I belong to a great adoption group where people are beyond honest with their opinions and feelings. Even in our fifth adoption, we’re learning new things and facing new obstacles. So I got to ask how to handle this, and was told it’s not my choice. Tough for a control freak to hear, but the easiest way for us to support them right now is respect their right to privacy.

So we cocoon with Sylvie, remembering how to swaddle and handle tiny bottles; steering the tiny stroller with ease compared to the double tank at home loaded with toddlers. And we let her listen to our hearts, as we grow from strangers into family. And we hope that her familiar family hearts know that she’ll know them forever, and that we love being her family but hope she’ll have her whole family as she grows.

As for learning Austin, we were definitely strangers in a strange land! Our rental was full of taxidermy, though beautiful and well laid out for our needs. In our practical “new baby” washable gear, we stuck out horribly from the trendy plaids and tattoos around the neighborhood.

On our trip down, I got carded and then asked if I was the grandma (empty stroller in airport breeds bizarre conversations every time). Austin made me feel old, where Milwaukee’s hipsters make sense to me. Perhaps our next visit will convert us! The food is great and so is the coffee – critical wins in our books. But I wanted the cacophony of our house when we introduced Sylvie to her tribe, and the small arms that choked me with hugs the minute Leroy barked out our arrival. I missed our morning routine and the silly banter before school.

And we also missed amazing Remy’s fifth birthday. We sang, we talked, we loved from afar as we watched other people who love him celebrate his day. I don’t know if we can even express to him how much that broke our hearts. Future birthdays will be ridiculous, as with three March birthdays in 10 days, we shall eat cake until we hate it. But this year, our charming, silly big kid celebrated in our absence.

And while Dave was home for Tess’ 6th, I had to miss hers too waiting for permission to go home! Dave took all of the kids into Tess’ room to sing happy birthday before she even got out of bed. There were hugs and chaos and chattering and probably a few tears. My guess is Griffin wanted to know where the baby is, as he caught on that she may be around for a while. And I couldn’t be there. Missing birthdays is miserable.

But while it felt like I would be in Texas on my own forever, the days flew by. And suddenly it was our turn in the airport, and me answering a million unending questions when I got back. Beautiful Sylvie is asleep on my chest while I write this. We are so lucky to have the amazing family that we do.
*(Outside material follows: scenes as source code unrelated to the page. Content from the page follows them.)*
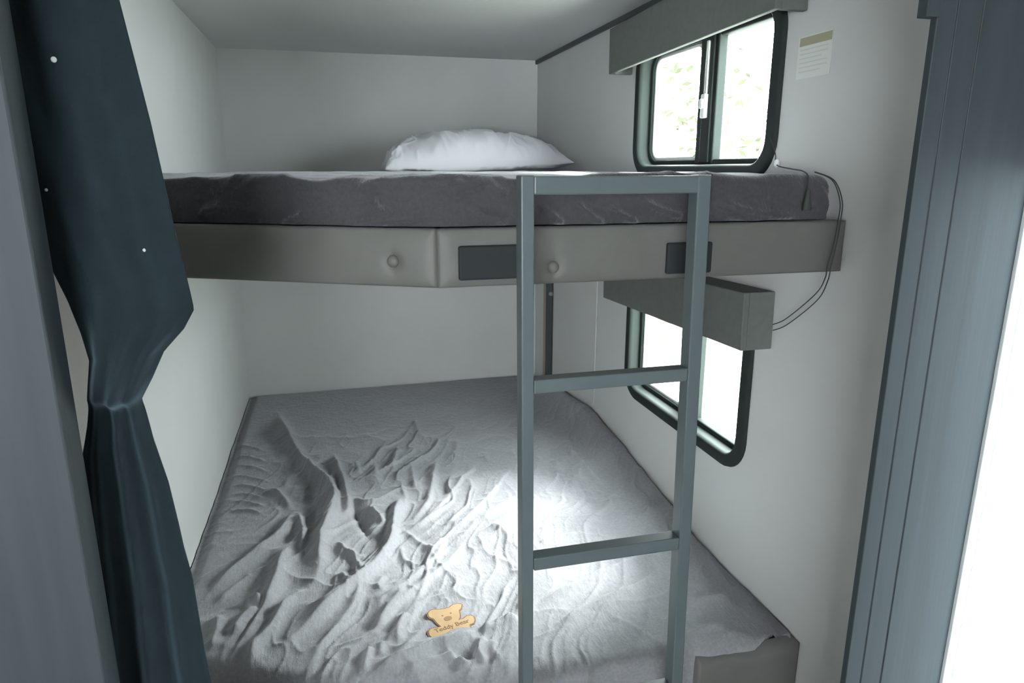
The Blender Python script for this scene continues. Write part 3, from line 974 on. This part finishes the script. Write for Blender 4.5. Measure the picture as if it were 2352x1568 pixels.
lp = [(1.215, -1.88, 1.519), (1.220, -1.922, 1.505), (1.221, -1.945, 1.470), (1.219, -1.948, 1.436), (1.214, -1.950, 1.399), (1.206, -1.950, 1.362), (1.214, -1.938, 1.338), (1.236, -1.890, 1.300), (1.247, -1.80, 1.235), (1.248, -1.757, 1.213)]
adopt(c2, tube('string', spline(lp, 8), .0010, M['cord']))
lp2 = [(x + dx, y - .002, zq - dz) for (x, y, zq), dx, dz in zip(lp, (0, .002, .003, .003, .004, .006, .004, .003, .002, .0), (0, 0, 0, 0, 0, 0, .006, .012, .012, .012))]
adopt(c2, tube('string', spline(lp2, 8), .0010, M['cord']))

# ---------------------------------------------------------------- outside
gr = box('ground', -6, 14, -12, 10, -.75, -.70, M['gravel'])
struct(gr)
def tree(x, y, h, rad, nl, label, seed):
    rs = random.Random(seed)
    root = empty('tree', (x, y, -.70), label, 'tree', 'trees outside the upper window')
    bm = bmesh.new()
    rings = []
    for k in range(7):
        t = k / 6
        r = .10 * (1 - .6 * t)
        rings.append([(x + .08 * math.sin(t * 3) + r * math.cos(a), y + .05 * math.sin(t * 4) + r * math.sin(a), -.70 + h * .7 * t) for a in [j * math.pi / 5 for j in range(10)]])
    loft(bm, rings, True)
    adopt(root, from_bm('trunk', bm, M['bark'], None, True))
    bm = bmesh.new()
    for _ in range(nl):
        while True:
            d = Vector((rs.uniform(-1, 1), rs.uniform(-1, 1), rs.uniform(-1, 1)))
            if d.length < 1: break
        c = Vector((x + d.x * rad, y + d.y * rad, -.70 + h * .72 + d.z * rad * .95))
        u = Vector((rs.uniform(-1, 1), rs.uniform(-1, 1), rs.uniform(-.6, .6))).normalized()
        w = u.cross(Vector((rs.uniform(-1, 1), rs.uniform(-1, 1), 1))).normalized()
        s1, s2 = rs.uniform(.05, .09), rs.uniform(.025, .045)
        bm.faces.new([bm.verts.new(c + q) for q in (u * s1, w * s2, -u * s1, -w * s2)])
    adopt(root, from_bm('foliage', bm, M['leaf']))
    return root
tree(4.7, 5.4, 3.7, 1.25, 900, 'pale leafy tree outside the upper window, showing through its left pane', 1)
tree(6.2, 4.6, 2.9, 1.0, 350, 'pale leafy tree outside the upper window, showing through its right pane', 2)
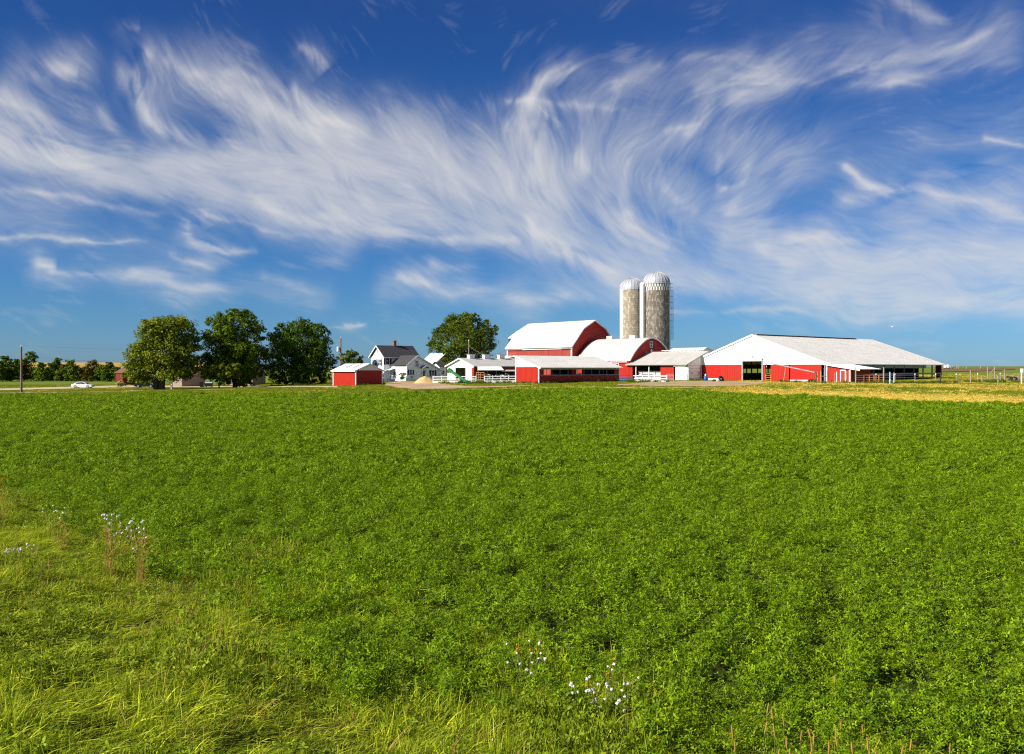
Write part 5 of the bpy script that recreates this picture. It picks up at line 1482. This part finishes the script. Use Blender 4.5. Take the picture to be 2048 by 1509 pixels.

Dave and I were reflecting on how much hope and energy and love and growth we packed into the last 10 years, our first decade together. We can’t wait to see what the next one will bring, and how these kids of ours will grow. But for now, we have one more sprint to get through as a family before we are officially official forever. And while it wasn’t planned for and spun us all like tops, I can’t imagine more love.